Monday, March 30, 2009

Government Bail Outs Finally Cause Management Changes

GM ex-CEO Wagoner is gone as part of the fall out from a government bail out. and Chrysler looks like it will enter a strategic alliance with FIAT. Obama even commented that management had to change, but in the endless succession of bail outs this is a major change, the CEO is gone. There was no room anymore for business as usual. Regardless of Congressman Dingle's influence. I am hoping that this marks the development of cojones for Geitner and TARP recipients will have to change their styles or be gone too. Considering that GM had to lose its CEO, Chrysler does not have to do that much. It is still a shock that this happened.

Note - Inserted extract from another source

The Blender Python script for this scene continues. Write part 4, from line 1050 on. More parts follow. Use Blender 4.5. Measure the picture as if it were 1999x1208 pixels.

Imagine if you worked for Chrysler. 1) Bought by Benz. 2) Let go by Benz. 3) Bought by Cerebrus. 4) Working with Fiat?. From Benz to Fiat. wow! Let's face it. Chrysler had the Hemi and was relying on a hope that niche market big engine motorheads would lead the company back to profitability. Big cars and big engines have a higher profit margin per car sold than small cars. see Ford and GM marketing SUVs with the enthusiasm of revivalist preachers. Trouble is gas went ot $4 per gallon and people could not afford the gas for their hemis. Say it slowly so motorheads can enjoy their short-lived stiffies. hemi. When you have company that can only afford one strategy and it is out of step with the times and costs of $4/hour gas, you've got a problem.

Chrysler as we know it is gone. Can GM survive is the question?